The words with which Weininger concludes these considerations of the Jewish spirit are interesting:

Today we see the Jews at the highest point they reached since the time of Herod. . . . Our age is not only Jewish, but also the most “feminine”; an age in which art represents only a sudarium of its humors; the age of the most gullible anarchism, without any understanding of the State and of justice; the age of the collectivist ethics of the species; the age in which history is viewed with the most astonishing lack of seriousness [historical materialism]; the age of capitalism and of Marxism; the age in which history, life, and science no longer mean anything, apart from economics and technology; the age when genius could be declared a form of madness, while it no longer possesses even one great artist or philosopher; the age of the least originality and its greatest pursuit; the age which can boast of being the first to have exalted eroticism, but not in order to forget oneself, the way the Romans or the Greeks did in their Bacchanalia, but in order to have the illusion of rediscovering oneself and giving substance to one’s vanity.
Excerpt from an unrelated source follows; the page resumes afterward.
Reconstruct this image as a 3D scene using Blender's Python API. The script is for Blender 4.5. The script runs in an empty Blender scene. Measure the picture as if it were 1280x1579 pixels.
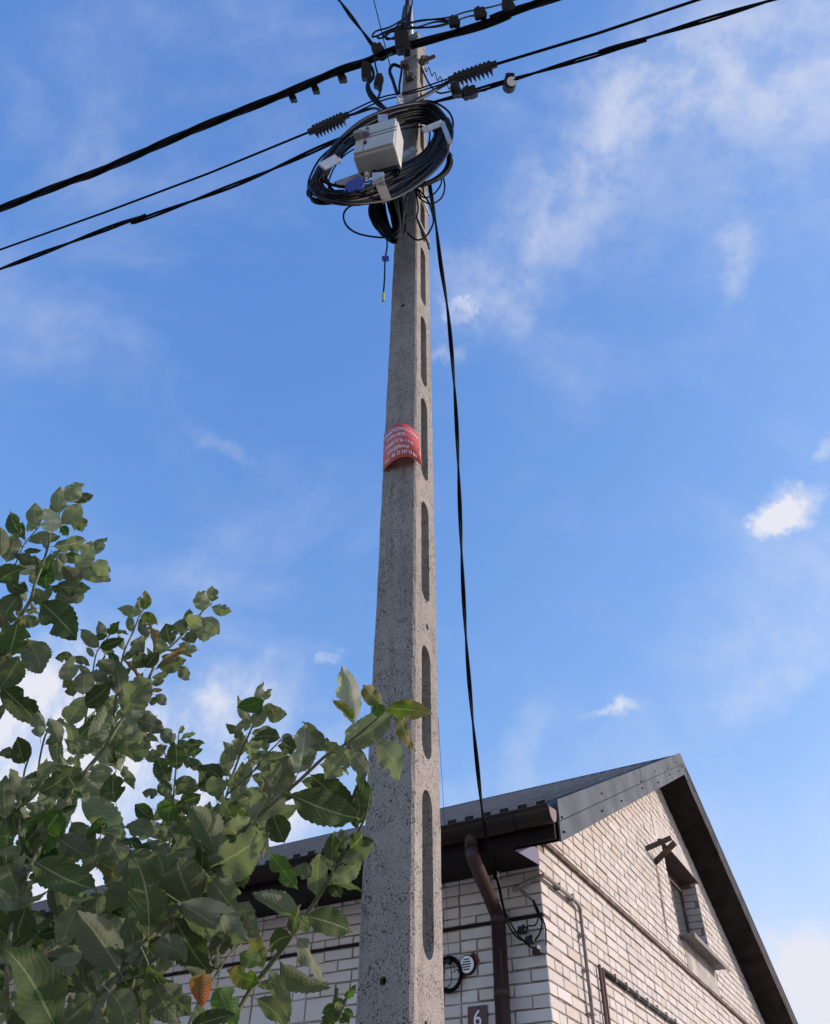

These words were written several years before the war. But, to some extent, they are still relevant, and even more relevant is the decision that Weininger confronts us with, when he says that humanity must again choose between Judaism and Aryanism, between woman and man, between the species and personality, between valuelessness and value, between earthly life and the higher life, between nothingness and divinity, and that no third term exists.